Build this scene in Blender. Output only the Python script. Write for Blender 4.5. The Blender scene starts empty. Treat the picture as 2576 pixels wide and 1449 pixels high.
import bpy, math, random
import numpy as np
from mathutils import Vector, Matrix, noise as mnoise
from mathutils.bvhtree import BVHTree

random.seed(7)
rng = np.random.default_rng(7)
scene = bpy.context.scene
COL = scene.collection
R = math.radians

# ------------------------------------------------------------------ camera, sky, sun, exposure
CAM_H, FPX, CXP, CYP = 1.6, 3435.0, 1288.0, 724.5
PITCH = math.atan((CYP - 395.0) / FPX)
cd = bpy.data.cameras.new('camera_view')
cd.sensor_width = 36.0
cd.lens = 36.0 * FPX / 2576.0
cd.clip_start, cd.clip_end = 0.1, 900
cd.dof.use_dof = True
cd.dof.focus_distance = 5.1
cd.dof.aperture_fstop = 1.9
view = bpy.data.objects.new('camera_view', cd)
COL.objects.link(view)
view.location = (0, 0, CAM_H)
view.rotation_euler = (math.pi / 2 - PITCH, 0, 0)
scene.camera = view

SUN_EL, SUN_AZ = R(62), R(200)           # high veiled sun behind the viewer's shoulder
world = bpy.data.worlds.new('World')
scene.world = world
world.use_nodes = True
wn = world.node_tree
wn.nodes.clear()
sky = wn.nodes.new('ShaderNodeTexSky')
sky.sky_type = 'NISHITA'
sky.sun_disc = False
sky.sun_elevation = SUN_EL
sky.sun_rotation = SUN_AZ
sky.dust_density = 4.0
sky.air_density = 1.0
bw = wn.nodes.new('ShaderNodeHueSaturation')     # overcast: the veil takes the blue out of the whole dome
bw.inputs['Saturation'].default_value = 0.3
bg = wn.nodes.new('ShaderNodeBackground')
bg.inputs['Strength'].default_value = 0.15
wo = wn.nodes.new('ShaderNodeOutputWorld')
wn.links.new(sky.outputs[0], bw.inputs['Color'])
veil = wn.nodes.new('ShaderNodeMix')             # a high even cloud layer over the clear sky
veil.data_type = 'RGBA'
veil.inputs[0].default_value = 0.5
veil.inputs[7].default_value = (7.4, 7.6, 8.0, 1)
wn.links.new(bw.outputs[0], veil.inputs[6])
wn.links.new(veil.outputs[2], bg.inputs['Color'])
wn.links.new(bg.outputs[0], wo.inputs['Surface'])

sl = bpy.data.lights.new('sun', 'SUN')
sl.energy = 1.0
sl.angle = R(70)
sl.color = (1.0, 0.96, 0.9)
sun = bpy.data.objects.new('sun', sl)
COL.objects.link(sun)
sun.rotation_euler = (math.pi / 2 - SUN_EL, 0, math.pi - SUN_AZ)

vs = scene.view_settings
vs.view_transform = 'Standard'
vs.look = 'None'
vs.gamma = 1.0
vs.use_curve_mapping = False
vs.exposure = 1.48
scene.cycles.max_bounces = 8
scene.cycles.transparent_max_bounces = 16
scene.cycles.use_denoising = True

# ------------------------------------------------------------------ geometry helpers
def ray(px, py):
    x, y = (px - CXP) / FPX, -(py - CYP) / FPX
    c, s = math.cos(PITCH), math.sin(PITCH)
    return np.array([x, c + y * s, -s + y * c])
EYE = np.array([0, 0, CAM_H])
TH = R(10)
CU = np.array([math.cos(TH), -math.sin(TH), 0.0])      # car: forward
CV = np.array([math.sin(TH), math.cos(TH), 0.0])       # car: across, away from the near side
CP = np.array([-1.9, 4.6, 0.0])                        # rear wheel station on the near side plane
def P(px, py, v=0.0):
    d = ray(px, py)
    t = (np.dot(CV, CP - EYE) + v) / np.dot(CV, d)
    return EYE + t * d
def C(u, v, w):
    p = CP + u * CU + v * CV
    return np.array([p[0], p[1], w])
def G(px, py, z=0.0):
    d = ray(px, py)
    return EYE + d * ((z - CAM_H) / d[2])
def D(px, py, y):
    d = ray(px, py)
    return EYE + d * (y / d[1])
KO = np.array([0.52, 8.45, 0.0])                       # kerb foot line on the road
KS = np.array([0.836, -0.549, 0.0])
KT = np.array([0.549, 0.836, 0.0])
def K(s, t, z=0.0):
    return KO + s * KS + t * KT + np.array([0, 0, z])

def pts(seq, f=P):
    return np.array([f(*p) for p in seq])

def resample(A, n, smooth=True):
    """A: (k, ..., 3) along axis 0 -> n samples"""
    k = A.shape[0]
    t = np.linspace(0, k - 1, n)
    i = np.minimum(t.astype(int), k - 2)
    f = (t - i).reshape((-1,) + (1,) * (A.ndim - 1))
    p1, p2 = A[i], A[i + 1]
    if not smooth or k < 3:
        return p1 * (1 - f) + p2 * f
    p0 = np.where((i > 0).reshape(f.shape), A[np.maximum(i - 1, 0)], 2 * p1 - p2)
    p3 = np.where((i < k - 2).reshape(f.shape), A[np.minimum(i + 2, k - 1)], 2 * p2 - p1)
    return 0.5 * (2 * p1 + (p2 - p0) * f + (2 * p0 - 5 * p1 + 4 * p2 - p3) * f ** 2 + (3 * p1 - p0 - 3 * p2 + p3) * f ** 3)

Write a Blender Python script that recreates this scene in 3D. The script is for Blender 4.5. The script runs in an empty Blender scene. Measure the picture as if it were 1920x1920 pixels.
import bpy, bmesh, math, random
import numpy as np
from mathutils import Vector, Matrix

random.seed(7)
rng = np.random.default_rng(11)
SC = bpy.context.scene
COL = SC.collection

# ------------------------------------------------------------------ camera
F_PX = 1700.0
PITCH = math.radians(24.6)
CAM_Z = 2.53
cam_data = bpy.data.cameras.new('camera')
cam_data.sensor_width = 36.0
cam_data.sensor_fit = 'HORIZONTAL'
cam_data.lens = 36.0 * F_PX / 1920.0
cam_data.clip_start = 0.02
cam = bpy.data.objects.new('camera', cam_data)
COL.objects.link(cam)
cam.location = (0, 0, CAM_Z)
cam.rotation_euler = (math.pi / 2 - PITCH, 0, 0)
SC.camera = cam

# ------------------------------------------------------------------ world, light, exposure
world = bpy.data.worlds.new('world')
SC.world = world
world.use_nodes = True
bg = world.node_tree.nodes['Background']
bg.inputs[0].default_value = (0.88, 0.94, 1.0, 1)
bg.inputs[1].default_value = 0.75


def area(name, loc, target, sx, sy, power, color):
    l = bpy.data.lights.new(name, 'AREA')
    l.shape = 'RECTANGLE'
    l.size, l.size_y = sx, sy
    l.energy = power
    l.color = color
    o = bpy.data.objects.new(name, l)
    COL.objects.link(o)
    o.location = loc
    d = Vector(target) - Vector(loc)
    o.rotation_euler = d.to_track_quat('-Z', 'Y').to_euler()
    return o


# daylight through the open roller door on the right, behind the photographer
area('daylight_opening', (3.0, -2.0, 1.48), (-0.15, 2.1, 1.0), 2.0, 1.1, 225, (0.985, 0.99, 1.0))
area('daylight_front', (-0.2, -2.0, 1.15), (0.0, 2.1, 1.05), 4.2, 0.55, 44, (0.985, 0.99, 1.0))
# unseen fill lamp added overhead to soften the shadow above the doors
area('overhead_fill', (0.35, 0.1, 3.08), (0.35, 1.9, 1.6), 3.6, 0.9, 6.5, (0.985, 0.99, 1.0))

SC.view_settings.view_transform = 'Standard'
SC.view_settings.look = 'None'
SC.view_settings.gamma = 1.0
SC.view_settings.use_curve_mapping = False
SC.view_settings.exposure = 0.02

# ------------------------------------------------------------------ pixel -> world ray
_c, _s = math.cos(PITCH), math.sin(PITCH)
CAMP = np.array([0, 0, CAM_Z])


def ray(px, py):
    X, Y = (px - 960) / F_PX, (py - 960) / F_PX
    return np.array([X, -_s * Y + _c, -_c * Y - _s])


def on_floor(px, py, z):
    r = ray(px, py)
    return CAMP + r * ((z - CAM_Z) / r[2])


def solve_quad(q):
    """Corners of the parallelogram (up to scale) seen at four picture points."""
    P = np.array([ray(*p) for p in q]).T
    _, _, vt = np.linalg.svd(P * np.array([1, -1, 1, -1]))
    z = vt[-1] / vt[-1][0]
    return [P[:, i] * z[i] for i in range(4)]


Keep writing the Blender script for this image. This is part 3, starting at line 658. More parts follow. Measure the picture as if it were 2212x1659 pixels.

********************

▶ WHAT NEEDS TO BE DONE:
Repeat verbatim the opening run of entries, ending with the line that contains "scene.camera = view".

▶ ANSWER BELOW:
Build this scene in Blender. Output only the Python script. Write for Blender 4.5. The Blender scene starts empty. Treat the picture as 2576 pixels wide and 1449 pixels high.
import bpy, math, random
import numpy as np
from mathutils import Vector, Matrix, noise as mnoise
from mathutils.bvhtree import BVHTree

random.seed(7)
rng = np.random.default_rng(7)
scene = bpy.context.scene
COL = scene.collection
R = math.radians

# ------------------------------------------------------------------ camera, sky, sun, exposure
CAM_H, FPX, CXP, CYP = 1.6, 3435.0, 1288.0, 724.5
PITCH = math.atan((CYP - 395.0) / FPX)
cd = bpy.data.cameras.new('camera_view')
cd.sensor_width = 36.0
cd.lens = 36.0 * FPX / 2576.0
cd.clip_start, cd.clip_end = 0.1, 900
cd.dof.use_dof = True
cd.dof.focus_distance = 5.1
cd.dof.aperture_fstop = 1.9
view = bpy.data.objects.new('camera_view', cd)
COL.objects.link(view)
view.location = (0, 0, CAM_H)
view.rotation_euler = (math.pi / 2 - PITCH, 0, 0)
scene.camera = view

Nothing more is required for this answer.